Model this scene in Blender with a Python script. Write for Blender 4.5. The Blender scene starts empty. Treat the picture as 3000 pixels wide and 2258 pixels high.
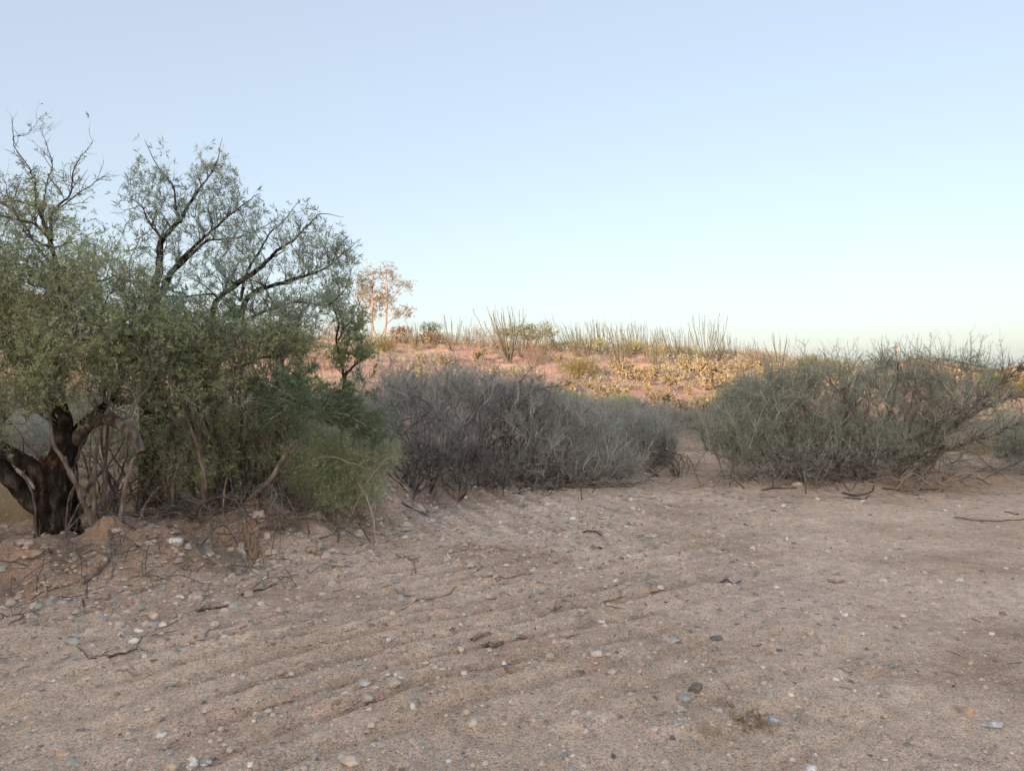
import bpy, math, random
import numpy as np
from mathutils import Vector, kdtree

rng = np.random.default_rng(7)
random.seed(7)
SC = bpy.context.scene
COL = SC.collection

# ------------------------------------------------------------------ camera
CAM_H = 1.6
F = 770.0                       # focal length in pixels of a 1024 px wide picture
cam_d = bpy.data.cameras.new('camera')
cam = bpy.data.objects.new('camera', cam_d)
COL.objects.link(cam)
cam.location = (0, 0, CAM_H)
cam.rotation_euler = (math.radians(90), 0, 0)
cam_d.sensor_width = 36.0
cam_d.lens = F / 1024 * 36.0
cam_d.clip_start = 0.05
cam_d.clip_end = 4000
SC.camera = cam

# ------------------------------------------------------------------ light
SUN_EL, SUN_AZ = 9.5, 25.0      # the sun stands behind the camera, a little to the left
EXPOSURE = 1.22
az, el = math.radians(SUN_AZ), math.radians(SUN_EL)
to_sun = Vector((-math.sin(az) * math.cos(el), -math.cos(az) * math.cos(el), math.sin(el)))
world = bpy.data.worlds.new('World')
SC.world = world
world.use_nodes = True
wt = world.node_tree
wt.nodes.clear()
w_out = wt.nodes.new('ShaderNodeOutputWorld')
w_bg = wt.nodes.new('ShaderNodeBackground')
w_sky = wt.nodes.new('ShaderNodeTexSky')
w_sky.sky_type = 'NISHITA'
w_sky.sun_disc = False
w_sky.sun_elevation = el
w_sky.sun_rotation = math.radians(180) + az
w_sky.altitude = 900
w_sky.air_density = 1.0
w_sky.dust_density = 5.0
w_sky.ozone_density = 0.6
w_bg.inputs['Strength'].default_value = 0.065
# desert dust whitens the whole dome evenly
w_dust = wt.nodes.new('ShaderNodeMix'); w_dust.data_type = 'RGBA'; w_dust.blend_type = 'ADD'
w_dust.inputs[0].default_value = 1.0
w_dust.inputs[7].default_value = (2.64, 2.86, 3.3, 1)
wt.links.new(w_sky.outputs[0], w_dust.inputs[6])
wt.links.new(w_dust.outputs[2], w_bg.inputs['Color'])
wt.links.new(w_bg.outputs[0], w_out.inputs['Surface'])
sun_d = bpy.data.lights.new('sun', 'SUN')
sun_d.energy = 4.1
sun_d.angle = math.radians(0.5)
sun_d.color = (1.0, 0.65, 0.43)
sun = bpy.data.objects.new('sun', sun_d)
COL.objects.link(sun)
sun.rotation_euler = to_sun.to_track_quat('Z', 'Y').to_euler()
sun.location = (-20, -40, 30)
SC.view_settings.view_transform = 'Standard'
SC.view_settings.look = 'None'
SC.view_settings.gamma = 1.0
SC.view_settings.use_curve_mapping = False
SC.view_settings.exposure = EXPOSURE
SC.cycles.use_denoising = True
SC.cycles.denoiser = 'OPENIMAGEDENOISE'
SC.cycles.denoising_input_passes = 'RGB_ALBEDO_NORMAL'
SC.cycles.denoising_prefilter = 'ACCURATE'
SC.cycles.max_bounces = 7
SC.cycles.diffuse_bounces = 5
SC.cycles.transmission_bounces = 3
SC.cycles.transparent_max_bounces = 4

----

Leave out the pictures and retype every line above exactly.

Model this scene in Blender with a Python script. Write for Blender 4.5. The Blender scene starts empty. Treat the picture as 3000 pixels wide and 2258 pixels high.
import bpy, math, random
import numpy as np
from mathutils import Vector, kdtree

rng = np.random.default_rng(7)
random.seed(7)
SC = bpy.context.scene
COL = SC.collection

# ------------------------------------------------------------------ camera
CAM_H = 1.6
F = 770.0                       # focal length in pixels of a 1024 px wide picture
cam_d = bpy.data.cameras.new('camera')
cam = bpy.data.objects.new('camera', cam_d)
COL.objects.link(cam)
cam.location = (0, 0, CAM_H)
cam.rotation_euler = (math.radians(90), 0, 0)
cam_d.sensor_width = 36.0
cam_d.lens = F / 1024 * 36.0
cam_d.clip_start = 0.05
cam_d.clip_end = 4000
SC.camera = cam

# ------------------------------------------------------------------ light
SUN_EL, SUN_AZ = 9.5, 25.0      # the sun stands behind the camera, a little to the left
EXPOSURE = 1.22
az, el = math.radians(SUN_AZ), math.radians(SUN_EL)
to_sun = Vector((-math.sin(az) * math.cos(el), -math.cos(az) * math.cos(el), math.sin(el)))
world = bpy.data.worlds.new('World')
SC.world = world
world.use_nodes = True
wt = world.node_tree
wt.nodes.clear()
w_out = wt.nodes.new('ShaderNodeOutputWorld')
w_bg = wt.nodes.new('ShaderNodeBackground')
w_sky = wt.nodes.new('ShaderNodeTexSky')
w_sky.sky_type = 'NISHITA'
w_sky.sun_disc = False
w_sky.sun_elevation = el
w_sky.sun_rotation = math.radians(180) + az
w_sky.altitude = 900
w_sky.air_density = 1.0
w_sky.dust_density = 5.0
w_sky.ozone_density = 0.6
w_bg.inputs['Strength'].default_value = 0.065
# desert dust whitens the whole dome evenly
w_dust = wt.nodes.new('ShaderNodeMix'); w_dust.data_type = 'RGBA'; w_dust.blend_type = 'ADD'
w_dust.inputs[0].default_value = 1.0
w_dust.inputs[7].default_value = (2.64, 2.86, 3.3, 1)
wt.links.new(w_sky.outputs[0], w_dust.inputs[6])
wt.links.new(w_dust.outputs[2], w_bg.inputs['Color'])
wt.links.new(w_bg.outputs[0], w_out.inputs['Surface'])
sun_d = bpy.data.lights.new('sun', 'SUN')
sun_d.energy = 4.1
sun_d.angle = math.radians(0.5)
sun_d.color = (1.0, 0.65, 0.43)
sun = bpy.data.objects.new('sun', sun_d)
COL.objects.link(sun)
sun.rotation_euler = to_sun.to_track_quat('Z', 'Y').to_euler()
sun.location = (-20, -40, 30)
SC.view_settings.view_transform = 'Standard'
SC.view_settings.look = 'None'
SC.view_settings.gamma = 1.0
SC.view_settings.use_curve_mapping = False
SC.view_settings.exposure = EXPOSURE
SC.cycles.use_denoising = True
SC.cycles.denoiser = 'OPENIMAGEDENOISE'
SC.cycles.denoising_input_passes = 'RGB_ALBEDO_NORMAL'
SC.cycles.denoising_prefilter = 'ACCURATE'
SC.cycles.max_bounces = 7
SC.cycles.diffuse_bounces = 5
SC.cycles.transmission_bounces = 3
SC.cycles.transparent_max_bounces = 4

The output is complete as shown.